O primeiro impacto foi no dólar, que se fortaleceu e passou rapidamente da faixa de R$ 4,95 para quase R$ 5,30. Isso traz riscos para a inflação de insumos e de produtos importados. Desde então, entretanto, o real voltou a se apreciar. “O patamar atual de R$ 5,07, além de representar um nível que não afeta de forma relevante a função de reação, pode ser visto até com algum alívio ao se considerar a forte reprecificação da curva de juros norte-americana observada ao longo do ano, particularmente em abril. Ao precificar um pouco menos do que dois cortes, o principal risco seria um cenário em que o Fed não inicie em 2024 o processo de queda de juros, o que pode acontecer, mas não é o cenário-base”, argumenta Goldenstein. A XP, entretanto, tem uma visão diferente. “O fluxo de notícias desde a última reunião do Copom foi mais preocupante para as perspectivas de inflação, tendo em vista a taxa de câmbio mais depreciada, a elevação dos preços das commodities e indicadores do mercado de trabalho mais fortes que o esperado”, afira o relatório da XP.

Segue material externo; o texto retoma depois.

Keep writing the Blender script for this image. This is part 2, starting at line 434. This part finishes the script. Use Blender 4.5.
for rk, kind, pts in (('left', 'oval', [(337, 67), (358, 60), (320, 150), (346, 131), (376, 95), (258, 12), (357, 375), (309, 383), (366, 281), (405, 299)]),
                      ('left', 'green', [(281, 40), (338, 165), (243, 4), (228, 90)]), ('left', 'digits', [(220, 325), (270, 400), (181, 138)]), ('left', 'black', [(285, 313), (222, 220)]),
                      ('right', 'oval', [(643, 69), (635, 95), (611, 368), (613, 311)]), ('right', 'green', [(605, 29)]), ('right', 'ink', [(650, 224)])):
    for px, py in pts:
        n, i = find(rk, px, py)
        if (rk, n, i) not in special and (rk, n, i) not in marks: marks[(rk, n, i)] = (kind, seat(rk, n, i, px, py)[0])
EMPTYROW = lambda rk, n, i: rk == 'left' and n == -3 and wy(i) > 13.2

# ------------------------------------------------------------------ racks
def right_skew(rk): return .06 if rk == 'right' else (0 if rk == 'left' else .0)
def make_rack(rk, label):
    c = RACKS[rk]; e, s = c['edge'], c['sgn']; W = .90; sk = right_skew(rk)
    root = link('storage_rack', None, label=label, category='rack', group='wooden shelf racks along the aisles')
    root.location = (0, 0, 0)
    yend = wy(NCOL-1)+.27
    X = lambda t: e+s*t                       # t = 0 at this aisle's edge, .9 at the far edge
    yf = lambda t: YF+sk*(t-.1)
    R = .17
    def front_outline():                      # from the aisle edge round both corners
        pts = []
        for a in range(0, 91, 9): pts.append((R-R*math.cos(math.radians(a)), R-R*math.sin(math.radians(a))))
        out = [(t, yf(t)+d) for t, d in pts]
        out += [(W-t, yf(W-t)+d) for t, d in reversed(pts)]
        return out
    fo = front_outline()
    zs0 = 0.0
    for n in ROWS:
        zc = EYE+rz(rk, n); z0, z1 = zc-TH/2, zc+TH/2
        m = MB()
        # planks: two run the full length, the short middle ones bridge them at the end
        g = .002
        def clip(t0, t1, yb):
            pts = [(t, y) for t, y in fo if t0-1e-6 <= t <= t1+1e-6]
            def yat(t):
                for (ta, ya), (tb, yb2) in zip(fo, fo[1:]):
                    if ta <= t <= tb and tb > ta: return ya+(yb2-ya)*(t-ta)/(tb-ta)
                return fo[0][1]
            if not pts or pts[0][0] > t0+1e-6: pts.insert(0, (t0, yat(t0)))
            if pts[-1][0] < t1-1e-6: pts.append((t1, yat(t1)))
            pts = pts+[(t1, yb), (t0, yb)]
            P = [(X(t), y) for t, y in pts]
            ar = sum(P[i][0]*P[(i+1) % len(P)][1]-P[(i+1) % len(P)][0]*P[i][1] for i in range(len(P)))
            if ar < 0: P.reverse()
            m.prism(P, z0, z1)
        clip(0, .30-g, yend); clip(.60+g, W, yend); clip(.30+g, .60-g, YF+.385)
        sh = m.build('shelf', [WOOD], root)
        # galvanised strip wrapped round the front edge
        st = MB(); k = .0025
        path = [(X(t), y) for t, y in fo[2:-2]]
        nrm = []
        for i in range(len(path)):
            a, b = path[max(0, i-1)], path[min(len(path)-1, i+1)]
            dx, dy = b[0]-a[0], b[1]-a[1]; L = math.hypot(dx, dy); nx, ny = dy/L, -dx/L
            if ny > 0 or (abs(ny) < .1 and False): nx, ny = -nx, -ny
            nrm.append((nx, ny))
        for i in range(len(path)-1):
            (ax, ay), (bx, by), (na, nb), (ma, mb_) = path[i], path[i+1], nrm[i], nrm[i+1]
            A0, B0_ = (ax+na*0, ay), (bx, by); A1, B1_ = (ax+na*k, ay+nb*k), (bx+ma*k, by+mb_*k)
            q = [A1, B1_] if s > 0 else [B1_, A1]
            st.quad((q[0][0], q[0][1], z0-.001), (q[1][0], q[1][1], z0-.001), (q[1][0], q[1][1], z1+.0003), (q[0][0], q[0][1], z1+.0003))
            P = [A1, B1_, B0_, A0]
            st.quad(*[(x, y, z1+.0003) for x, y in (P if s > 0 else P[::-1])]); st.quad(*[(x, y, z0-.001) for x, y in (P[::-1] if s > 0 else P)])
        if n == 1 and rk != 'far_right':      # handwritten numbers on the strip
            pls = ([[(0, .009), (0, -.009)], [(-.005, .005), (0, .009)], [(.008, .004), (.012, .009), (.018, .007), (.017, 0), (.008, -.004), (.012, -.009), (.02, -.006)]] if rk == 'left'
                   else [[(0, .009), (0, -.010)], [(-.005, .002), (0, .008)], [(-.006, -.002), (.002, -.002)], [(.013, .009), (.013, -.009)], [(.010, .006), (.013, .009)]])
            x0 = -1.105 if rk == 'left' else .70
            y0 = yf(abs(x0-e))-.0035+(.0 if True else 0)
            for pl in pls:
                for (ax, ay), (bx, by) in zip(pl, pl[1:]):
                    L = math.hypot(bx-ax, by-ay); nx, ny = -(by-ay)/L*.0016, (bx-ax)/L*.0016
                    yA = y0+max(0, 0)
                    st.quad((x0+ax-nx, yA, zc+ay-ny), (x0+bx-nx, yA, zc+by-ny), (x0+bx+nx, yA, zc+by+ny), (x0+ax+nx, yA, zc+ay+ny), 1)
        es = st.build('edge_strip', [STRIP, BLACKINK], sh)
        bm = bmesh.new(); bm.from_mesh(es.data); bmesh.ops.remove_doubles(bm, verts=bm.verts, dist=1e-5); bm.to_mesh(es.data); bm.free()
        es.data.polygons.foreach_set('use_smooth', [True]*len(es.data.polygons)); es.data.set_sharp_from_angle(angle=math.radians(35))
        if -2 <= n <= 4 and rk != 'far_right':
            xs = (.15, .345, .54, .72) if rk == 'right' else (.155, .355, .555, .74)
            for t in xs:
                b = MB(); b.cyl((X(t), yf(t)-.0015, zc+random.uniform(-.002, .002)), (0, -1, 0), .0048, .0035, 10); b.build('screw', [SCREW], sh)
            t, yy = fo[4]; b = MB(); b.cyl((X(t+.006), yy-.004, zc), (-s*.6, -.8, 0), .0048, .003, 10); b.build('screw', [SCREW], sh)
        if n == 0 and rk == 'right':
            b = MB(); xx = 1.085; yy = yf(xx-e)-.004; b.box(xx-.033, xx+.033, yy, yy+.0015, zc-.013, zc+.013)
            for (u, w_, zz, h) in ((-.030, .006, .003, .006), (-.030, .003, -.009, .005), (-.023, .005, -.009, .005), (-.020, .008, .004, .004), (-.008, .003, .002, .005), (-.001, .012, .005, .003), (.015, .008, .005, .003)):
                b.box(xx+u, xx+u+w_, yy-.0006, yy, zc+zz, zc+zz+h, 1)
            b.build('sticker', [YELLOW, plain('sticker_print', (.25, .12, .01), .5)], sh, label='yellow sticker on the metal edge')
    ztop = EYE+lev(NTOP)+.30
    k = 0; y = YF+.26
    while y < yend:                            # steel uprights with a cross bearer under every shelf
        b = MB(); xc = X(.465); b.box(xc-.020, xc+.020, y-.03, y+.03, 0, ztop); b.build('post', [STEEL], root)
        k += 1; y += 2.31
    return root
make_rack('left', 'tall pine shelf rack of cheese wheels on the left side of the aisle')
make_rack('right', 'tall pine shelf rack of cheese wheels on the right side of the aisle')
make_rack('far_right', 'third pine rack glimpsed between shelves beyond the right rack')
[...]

O que indicam os dados sobre a economia no Brasil?
“A inflação se comportou em linha com o esperado e mostrou melhoria na margem, apesar de algumas leituras negativas na parte de inflação de serviços subjacentes”, diz Serrano, do BMG. No entanto, ele ressalta que um ponto que ainda preocupa o Banco Central é a expectativa de inflação. Segundo o mais recente relatório Focus, a projeção do mercado para o IPCA de 2024 está em 3,72%. Para 2025, a expectativa é de 3,64% – ambos, portanto, acima do centro da meta, de 3%. Por outro lado, os dados sobre a atividade continuam a surpreender para cima, indicando uma economia mais aquecida – e por isso, com mais risco altista para a inflação. “No Brasil, a demanda continua aquecida. Os indicadores do mercado de trabalho estão mais fortes do que o esperado e as condições de crédito melhoram de forma gradual e consistente”, contextualiza a XP. Ainda de acordo com a XP, o presidente do Banco Central, Roberto Campos Neto, levantou discussão acerca de onde virá a desinflação adicional necessária para levar o IPCA à meta. Sobre isso, os economistas escrevem: “É difícil encontrar a resposta avaliando os determinantes habituais da inflação: a demanda interna segue aquecida; a postura futura da política fiscal é incerta; a taxa de câmbio enfraqueceu; e os preços internacionais das commodities subiram, assim como as expectativas de inflação de médio prazo”.
Até onde vai a Selic?
Essa é outra dúvida que ganhou força nas últimas semanas. Na segunda-feira (6), o relatório Focus apontou que o mercado elevou a mediana das estimativas para a Selic no fim de 2024 para 9,63% ao ano, de 9,5% na última semana. Há um mês, o patamar era de 9%. Serrano sugere a possibilidade de o Banco Central cortar a Selic ao patamar perto de 9,5%, fazer uma pausa e voltar a reduzir o nível de juros no ano que vem, até 8,5%. “O juro real neutro é algo entre 4,5% e 5%. Com a inflação operando entre 3% e 3,5%, não parece que tem muito espaço para abaixar mais do que a 8,5%”, evidencia.
Já a Warren alterou sua expectativa de Selic para o fim deste ano de 9% para 9,75%. “Apesar de seguirmos otimistas com a trajetória do real [em função da robustez das contas externas], a taxa de câmbio no restante de 2024 deverá ficar acima do que projetávamos anteriormente”, afirma o estrategista-chefe. “Além disso, o aumento do desvio das expectativas de inflação para 2025, na direção contrária ao objetivo de reancoragem, deve se refletir numa taxa terminal mais alta de forma a reforçar o processo de convergência da inflação”. A Bradesco Asset fez a mesma revisão nesta semana, de 9% para 9,75%. “Com o início de um ciclo de relaxamento por parte do Federal Reserve, consideramos em nosso cenário-base corte adicional no início de 2025, para 9,25%”, prevê, em relatório, ante estimativa anterior para o ano que vem de 9%.